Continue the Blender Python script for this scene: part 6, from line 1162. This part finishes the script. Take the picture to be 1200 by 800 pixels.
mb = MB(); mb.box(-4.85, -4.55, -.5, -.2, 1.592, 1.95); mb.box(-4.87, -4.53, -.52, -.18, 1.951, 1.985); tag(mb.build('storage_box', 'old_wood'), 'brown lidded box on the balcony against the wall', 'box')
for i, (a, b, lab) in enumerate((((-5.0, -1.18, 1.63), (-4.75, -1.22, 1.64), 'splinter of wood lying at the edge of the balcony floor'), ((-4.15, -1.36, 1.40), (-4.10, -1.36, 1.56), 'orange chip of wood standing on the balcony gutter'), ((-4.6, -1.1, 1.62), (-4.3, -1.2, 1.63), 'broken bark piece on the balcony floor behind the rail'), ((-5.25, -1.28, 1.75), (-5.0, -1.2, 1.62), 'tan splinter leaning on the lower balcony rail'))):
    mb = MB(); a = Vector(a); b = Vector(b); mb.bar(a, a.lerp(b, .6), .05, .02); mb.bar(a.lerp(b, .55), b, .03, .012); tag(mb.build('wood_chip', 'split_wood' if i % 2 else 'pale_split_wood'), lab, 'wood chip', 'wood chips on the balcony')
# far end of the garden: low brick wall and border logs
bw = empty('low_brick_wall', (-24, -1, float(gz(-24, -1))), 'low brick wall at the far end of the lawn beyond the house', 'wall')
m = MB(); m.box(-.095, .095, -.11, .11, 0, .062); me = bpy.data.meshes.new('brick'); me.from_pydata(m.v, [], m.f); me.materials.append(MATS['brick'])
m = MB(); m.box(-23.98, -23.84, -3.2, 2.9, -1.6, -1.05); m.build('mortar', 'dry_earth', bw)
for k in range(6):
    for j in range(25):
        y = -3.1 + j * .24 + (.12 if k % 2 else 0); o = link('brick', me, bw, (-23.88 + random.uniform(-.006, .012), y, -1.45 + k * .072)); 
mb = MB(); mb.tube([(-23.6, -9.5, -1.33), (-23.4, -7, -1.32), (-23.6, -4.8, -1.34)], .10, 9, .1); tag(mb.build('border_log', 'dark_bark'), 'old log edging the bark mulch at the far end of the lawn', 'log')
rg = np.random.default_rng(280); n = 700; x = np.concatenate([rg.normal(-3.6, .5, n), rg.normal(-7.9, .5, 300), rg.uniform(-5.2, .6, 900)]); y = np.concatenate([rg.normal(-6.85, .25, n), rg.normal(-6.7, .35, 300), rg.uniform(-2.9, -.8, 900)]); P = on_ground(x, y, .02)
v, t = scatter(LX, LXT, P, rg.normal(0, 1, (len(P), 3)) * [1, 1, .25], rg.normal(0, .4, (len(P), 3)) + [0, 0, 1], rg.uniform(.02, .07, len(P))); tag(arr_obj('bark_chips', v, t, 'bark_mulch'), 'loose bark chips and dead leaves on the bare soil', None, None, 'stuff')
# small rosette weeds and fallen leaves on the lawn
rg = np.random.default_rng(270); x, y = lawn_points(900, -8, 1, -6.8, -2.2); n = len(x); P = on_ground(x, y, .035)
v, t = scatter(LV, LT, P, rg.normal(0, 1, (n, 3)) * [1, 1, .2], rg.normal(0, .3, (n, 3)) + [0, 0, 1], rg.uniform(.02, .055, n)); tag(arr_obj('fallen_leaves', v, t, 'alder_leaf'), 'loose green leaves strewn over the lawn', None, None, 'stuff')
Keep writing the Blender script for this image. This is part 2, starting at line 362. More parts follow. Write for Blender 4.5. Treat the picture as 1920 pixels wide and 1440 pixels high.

- Objective
Write only the number of lines in the data above that include "part".

- Reply to the task
2